Initially opposed to the idea, Prime Minister Manmohan Singh’s government reversed its position after regional politicians drawing support from underprivileged communities argued that a count of caste identities would improve the implementation of affirmative action policies. Such programs reserve government jobs and places in higher education for those from traditionally marginalized groups.
Opponents argue the count will reemphasize the role of caste in social planning and lead to more demands for special status. “A caste census will help politicians target a section of the community to create a vote bank to keep them in power,” Surinder Nath, a professor of anthropology at the University of Delhi, said today. It’s unlikely to improve governance and may “bring more social conflict,” he said.
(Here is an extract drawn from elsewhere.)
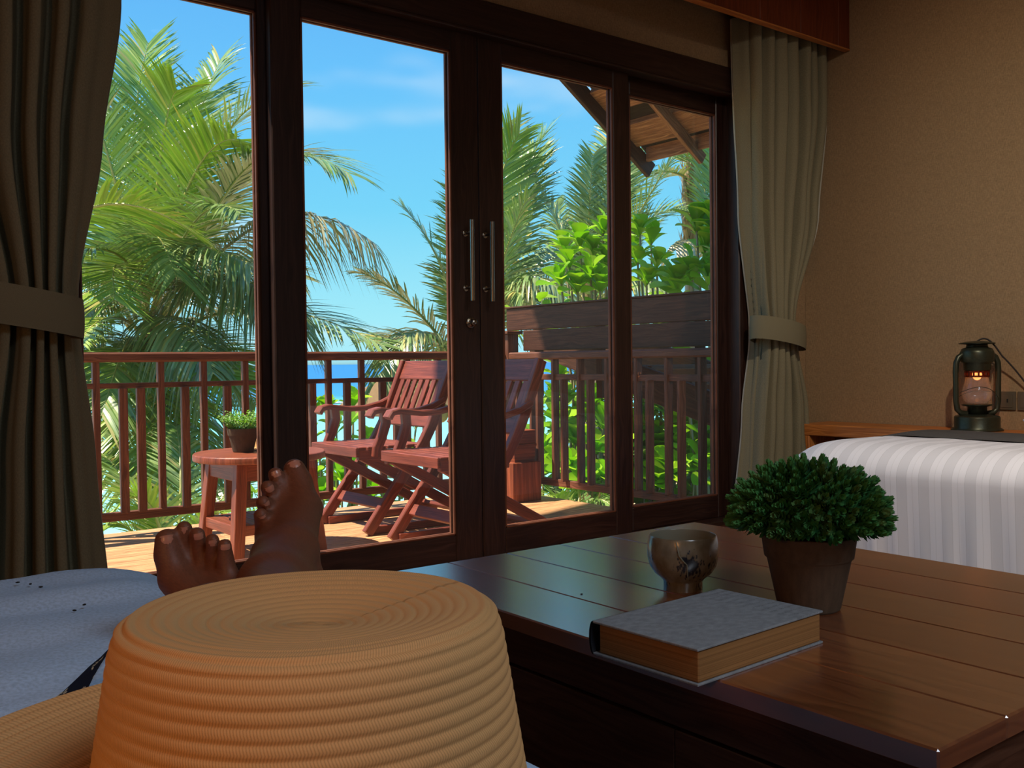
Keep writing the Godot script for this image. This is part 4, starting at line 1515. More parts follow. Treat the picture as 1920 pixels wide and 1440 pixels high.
func lantern(at: Vector3) -> void:
	var t := base("hurricane_lantern", at, "old dark metal hurricane lantern with glass globe glowing on the shelf", "lantern")
	var b := MB.new()
	b.lathe(tf(Vector3.ZERO), [Vector2(0.001, 0.0), Vector2(0.106, 0.0), Vector2(0.108, 0.006), Vector2(0.094, 0.014), Vector2(0.094, 0.058), Vector2(0.090, 0.064), Vector2(0.050, 0.072), Vector2(0.001, 0.073)], 40)
	var tank := obj("fuel_tank", b, mats.lantern_metal, t)
	b = MB.new()
	b.lathe(tf(Vector3.ZERO), [Vector2(0.001, 0.070), Vector2(0.040, 0.070), Vector2(0.040, 0.105), Vector2(0.062, 0.110), Vector2(0.062, 0.116), Vector2(0.001, 0.118)], 28)
	obj("burner", b, mats.lantern_metal, tank)
	# two bent air tubes, left and right as the viewer sees them
	var rt := Vector3(0.788, 0, 0.6157)
	for sg in [-1.0, 1.0]:
		var q := []
		for p in [Vector2(0.045, 0.075), Vector2(0.072, 0.078), Vector2(0.088, 0.094), Vector2(0.093, 0.13), Vector2(0.093, 0.20), Vector2(0.094, 0.27), Vector2(0.092, 0.300), Vector2(0.082, 0.324), Vector2(0.062, 0.338), Vector2(0.04, 0.342)]:
			q.append(rt * sg * p.x + Vector3(0, p.y, 0))
		b = MB.new()
		b.tube(q, 0.0125, 12)
		obj("side_tube", b, mats.lantern_metal, t)
	b = MB.new()
	b.lathe(tf(Vector3.ZERO), [Vector2(0.045, 0.262), Vector2(0.056, 0.268), Vector2(0.058, 0.300), Vector2(0.070, 0.305), Vector2(0.070, 0.345), Vector2(0.062, 0.362), Vector2(0.045, 0.368), Vector2(0.043, 0.380), Vector2(0.075, 0.383), Vector2(0.074, 0.387), Vector2(0.040, 0.394), Vector2(0.001, 0.397)], 36)
	var cap := obj("chimney_cap", b, mats.lantern_metal, t)
	# pierced copper collar: the light shows through its holes
	b = MB.new()
	for k in 16:
		var a := TAU * k / 16.0
		for y in [0.240, 0.260]:
			b.box(Transform3D(Basis(Vector3.UP, a), Vector3(sin(a) * 0.050, y, cos(a) * 0.050)), Vector3(0.0215, 0.008, 0.003), 0.0005)
		b.box(Transform3D(Basis(Vector3.UP, a + PI / 16), Vector3(sin(a + PI / 16) * 0.050, 0.25, cos(a + PI / 16) * 0.050)), Vector3(0.008, 0.022, 0.003), 0.0005)
	obj("pierced_collar", b, mats.copper, cap)
	b = MB.new()
	b.lathe(tf(Vector3.ZERO), [Vector2(0.038, 0.118), Vector2(0.055, 0.135), Vector2(0.063, 0.158), Vector2(0.060, 0.185), Vector2(0.050, 0.215), Vector2(0.044, 0.242)], 36)
	obj("glass_globe", b, mats.lantern_glass, t)
	# wire guard
	b = MB.new()
	for sg in [-1.0, 1.0]:
		var q := []
		for i in 17:
			var u := i / 16.0 * 2 - 1
			q.append(rt * u * 0.085 + Vector3(0, 0.150 + 0.042 * (1 - u * u) * (1.0 if sg > 0 else 0.4) - 0.02 * u * sg, 0) + Vector3(-0.6157, 0, 0.788) * 0.074 * sqrt(1 - u * u * 0.9) * sg)
		b.tube(q, 0.0014, 6)
	obj("wire_guard", b, mats.lantern_metal, t)
	# bulb up in the collar
	var bm := mat("bulb_glow", Color(1, 0.7, 0.45), 0.5)
	bm.emission_enabled = true
	bm.emission = Color(1.0, 0.58, 0.30)
	bm.emission_energy_multiplier = 2.2
	b = MB.new()
	var pr := []
	for q in 9: pr.append(Vector2(maxf(0.0006, sin(PI * q / 8.0)) * 0.020, 0.246 - cos(PI * q / 8.0) * 0.024))
	b.lathe(tf(Vector3.ZERO), pr, 16)
	obj("bulb", b, bm, t)
	var li := OmniLight3D.new()
	li.name = "lantern_light"
	li.light_color = Color(1.0, 0.56, 0.26)
	li.light_energy = 0.010
	li.light_size = 0.02
	li.omni_range = 8.0
	li.omni_attenuation = 2.0
	li.shadow_enabled = true
	add_child(li)
	li.position = at + Vector3(0, 0.246, 0)
	# flex from the cap down to the socket
	b = MB.new()
	var q2 := []
	for i in 25:
		var s := i / 24.0
		var a := Vector3(0.004, 0.395, 0.0)
		var e := Vector3(0.118, 0.135, 0.205)
		var p := a.lerp(e, s)
		p.y = lerpf(0.395, 0.135, pow(s, 1.55)) + 0.030 * sin(PI * minf(1.0, s * 2.4)) * (1.0 - s)
		q2.append(p)
	b.tube(q2, 0.0036, 8)
	obj("flex", b, mats.cable, t)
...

While government policy and a market economy have eroded the influence of the more than 3,000-year-old caste system, it remains strong in the small towns and villages where 72 percent of Indians live. There, caste, based on ancient ideas of personal purity and pollution, remains a major factor in determining how people earn a living and whom they marry.
1931 Census
The fight for benefits doled out to lower castes can turn violent. At least 37 people died in demonstrations by the Gujjar community in the western state of Rajasthan in 2008 as it fought for the same rights handed to another local group.
The last time a full count of caste numbers was carried out was in 1931. After the end of British colonial rule in 1947, surveys were restricted to two especially disadvantaged groupings. Jawaharlal Nehru, the independent nation’s first prime minister, criticized popular beliefs that “become petrified in caste divisions.”
While caste is largely associated with India’s majority Hindus, who account for 80 percent of the population, some Muslim and Christian communities are similarly organized.
A civil society campaign -- Meri Jaati Hindustani or My Caste is Indian -- and led by former bureaucrats, lawyers, religious leaders and journalists campaigned against the new caste count, saying on its website the move would “prove disastrous for the unity, integrity and prosperity” of India.
‘Caste Reality’
“Caste is a reality in the country, which cannot be ignored. The people of every caste have to be enumerated,” Lalu Prasad, chief of the Rashtriya Janata Dal, a party based in the eastern state of Bihar, said in the parliament earlier this year. “When counting of animals, bird and everything else is being done, why can’t we have a caste-based census?”
India’s modern social stratification is immensely complex. A commission in 1980 identified 3,743 castes among the population group referred to as the Other Backward Classes, to which it said 52 percent of the country’s people belonged.
State-funded colleges such as the Indian Institutes of Technology and the Indian Institutes of Management have to reserve 27 percent of seats for members of the community.